Experiences Out Of Stock
What are customer experiences you remember that aren't there anymore?
I’ve been thinking a lot lately about things that used to be common and are not around anymore, or aren’t made anymore. Of course, that’s one of the themes I focus on with regard to old cities and traditional urbanism. But I also think about this a lot with consumer products and experiences: the way the texture of everyday life subtly changes until something is just quietly, uneventfully gone.
The other area where I’ve thought about this is restaurants, and how restaurant “concepts” come and go, embedded in economic periods, immigration trends, food fads, and other things. One of the most curious things to me is coming across a restaurant or store that is no longer started anew, but which has survived long enough to feel antique or old-fashioned.
Think about a Pizza Hut or an old-school Chinese buffet (the ones with those faux-brick floor tiles, where a little bit of basic sushi is served on a tray instead of a full sushi bar area, where the hibachi is still called “Mongolian grill” and is maybe even a circular cooktop.) Places from the 1980s or 1990s that were never renovated and never really changed what they had always done. or an old-school sandwich shop or independent pizzeria with those chipped orange Formica booths.
Another thing I remember is calling pizzerias or Chinese takeouts on the phone, or just showing up, ordering in person, and walking around the shopping center or up and down town until it was ready. There was a slowness to that that was really nice, compared to using an app or an online ordering system. You got to know the people working there. You might chat with another customer waiting in line.
I know you can still call or show up, but it feels kind of like you’re bothering people when there’s a seamless, frictionless alternative. Getting to be unselfconsciously human feels like a treat instead of the default, which changes it even when you do it.

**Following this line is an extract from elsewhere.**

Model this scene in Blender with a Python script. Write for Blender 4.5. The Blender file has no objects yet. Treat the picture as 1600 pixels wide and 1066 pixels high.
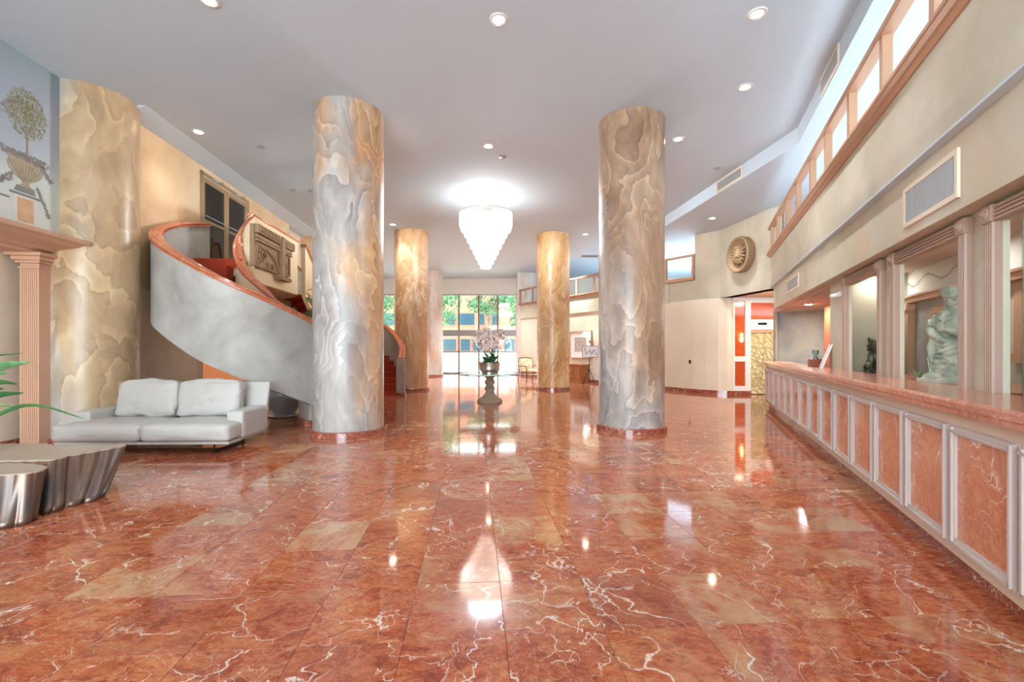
import bpy, bmesh, math, random
from mathutils import Vector, Matrix, noise
R = random.Random(7)
PI = math.pi
sc = bpy.context.scene
col = sc.collection

# ------------------------------------------------------------------ camera, sky, exposure
cam = bpy.data.objects.new('camera', bpy.data.cameras.new('camera'))
cam.data.sensor_width = 36; cam.data.lens = 16.02
cam.data.shift_y = 0.0075
cam.location = (0, 0, 1.5); cam.rotation_euler = (PI/2, 0, 0)
cam.data.clip_end = 400
col.objects.link(cam); sc.camera = cam
sc.view_settings.view_transform = 'Standard'; sc.view_settings.look = 'None'
sc.view_settings.gamma = 1; sc.view_settings.use_curve_mapping = False
sc.view_settings.exposure = 1.15
w = bpy.data.worlds.new('sky'); sc.world = w; w.use_nodes = True
bg = w.node_tree.nodes['Background']
bg.inputs[0].default_value = (0.84, 0.92, 1.0, 1); bg.inputs[1].default_value = 4.2

def light(kind, name, loc, energy, color=(1, 1, 1), rot=(0, 0, 0), **kw):
    l = bpy.data.lights.new(name, kind); l.energy = energy; l.color = color
    for k, v in kw.items(): setattr(l, k, v)
    o = bpy.data.objects.new(name, l); o.location = loc; o.rotation_euler = rot
    col.objects.link(o); return o
light('AREA', 'front_fill_light', (1.5, -5.6, 2.6), 1450, (.70, .88, 1), (math.radians(103), 0, 0), shape='RECTANGLE', size=22, size_y=4.0)  # added fill behind the camera, brightens hall and ceiling
light('AREA', 'gallery_fill_light', (5.2, 4.6, 3.5), 110, (.85, .93, 1), (math.radians(180), 0, -math.atan(.413)), shape='RECTANGLE', size=1.6, size_y=14)  # added fill hidden behind the parapet, brightens the lower ceiling
light('AREA', 'far_gallery_fill_light', (9, 20.5, 3.5), 300, (.88, .94, 1), (math.radians(180), 0, 0), shape='RECTANGLE', size=5, size_y=5)  # added hidden fill, lifts the dark far gallery
light('SUN', 'sun', (0, -10, 30), 11.0, (1, .97, .92), (math.radians(-26), 0, math.radians(12)), angle=.02)

# ------------------------------------------------------------------ materials
def lin(c):
    f = lambda v: v/12.92 if v <= .04045 else ((v+.055)/1.055)**2.4
    return tuple(f(v/255) for v in c)+(1,)
class NT:
    def __init__(s, name):
        s.m = bpy.data.materials.new(name); s.m.use_nodes = True
        s.t = s.m.node_tree; s.b = s.t.nodes['Principled BSDF']
    def n(s, typ, **kw):
        nd = s.t.nodes.new(typ)
        for k, v in kw.items():
            if k.startswith('i_'):
                nd.inputs[k[2:].replace('_', ' ')].default_value = v
            else: setattr(nd, k, v)
        return nd
    def l(s, a, b): s.t.links.new(a, b)
    def math(s, op, a, b=None, c=None, clamp=False):
        nd = s.n('ShaderNodeMath', operation=op, use_clamp=clamp)
        for i, v in enumerate((a, b, c)):
            if v is None: continue
            if isinstance(v, (int, float)): nd.inputs[i].default_value = v
            else: s.l(v, nd.inputs[i])
        return nd.outputs[0]
    def vmath(s, op, a, b):
        nd = s.n('ShaderNodeVectorMath', operation=op)
        for i, v in enumerate((a, b)):
            if isinstance(v, tuple): nd.inputs[i].default_value = v
            elif isinstance(v, (int, float)): nd.inputs[3].default_value = v
            else: s.l(v, nd.inputs[i])
        return nd.outputs[0]
    def noise(s, vec, scale, detail=4, dist=0, rough=.5):
        nd = s.n('ShaderNodeTexNoise'); nd.inputs['Scale'].default_value = scale
        nd.inputs['Detail'].default_value = detail; nd.inputs['Distortion'].default_value = dist
        nd.inputs['Roughness'].default_value = rough
        s.l(vec, nd.inputs['Vector']); return nd
    def ramp(s, fac, stops):
        nd = s.n('ShaderNodeValToRGB'); e = nd.color_ramp.elements
        while len(e) < len(stops): e.new(.5)
        for i, (p, c) in enumerate(stops):
            e[i].position = p; e[i].color = c if len(c) == 4 else lin(c)
        s.l(fac, nd.inputs[0]); return nd.outputs[0]
    def mix(s, fac, a, b, mode='MIX'):
        nd = s.n('ShaderNodeMix', data_type='RGBA', blend_type=mode)
        for i, v in ((0, fac), (6, a), (7, b)):
            if isinstance(v, (int, float)): nd.inputs[i].default_value = v
            elif isinstance(v, tuple): nd.inputs[i].default_value = v if len(v) == 4 else lin(v)
            else: s.l(v, nd.inputs[i])
        return nd.outputs[2]
    def bump(s, h, strength=.2, dist=.01):
        nd = s.n('ShaderNodeBump'); nd.inputs['Strength'].default_value = strength
        nd.inputs['Distance'].default_value = dist
        s.l(h, nd.inputs['Height']); s.l(nd.outputs[0], s.b.inputs['Normal'])
    def set(s, **kw):
        for k, v in kw.items():
            k = k.replace('_', ' ')
            if isinstance(v, (int, float)): s.b.inputs[k].default_value = v
            elif isinstance(v, tuple): s.b.inputs[k].default_value = v if len(v) == 4 else lin(v)
            else: s.l(v, s.b.inputs[k])
        return s.m
    def pos(s): return s.n('ShaderNodeNewGeometry').outputs['Position']
    def obj(s): return s.n('ShaderNodeTexCoord').outputs['Object']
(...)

I’m thinking of another vanished consumer experience today: office-chair shopping. I remember as a kid, going to Staples when my dad got a new office chair a couple of times. I would play with the chairs in that big office furniture showroom area in the back of the store. I remember the really expensive leather executive chairs and the heavy, fancy desks with lots of drawers. I’d pull one up to a desk and pretend to be a CEO or something. It felt like a theme park to me, all this furniture you could just try out and play with laid out there, with nobody really watching you.
At one time, I suppose, this was a novel idea: the self-serve retail concept applied to everything. Today, even though the reduced number of office supply stores out there still have furniture sections, it feels distinctly old-fashioned. The next time I buy an office chair—my last one was from Staples and is still great (and my large cat loves it)—it might just be from Amazon.
It’s funny how that mode of self-serve big-box retail must have felt very impersonal, stripped of the relationship between customer and proprietor. Yet still, it was so much more grounded in the real world than e-commerce. This is what I mean by time changing what a thing is.
Can you think of any consumer experiences that are just rarer than they used to be, or special in a way they weren’t when you were younger? Another one that comes to mind is getting my feet measured at shoe stores; even the big-box shoe stores did that when I was a kid.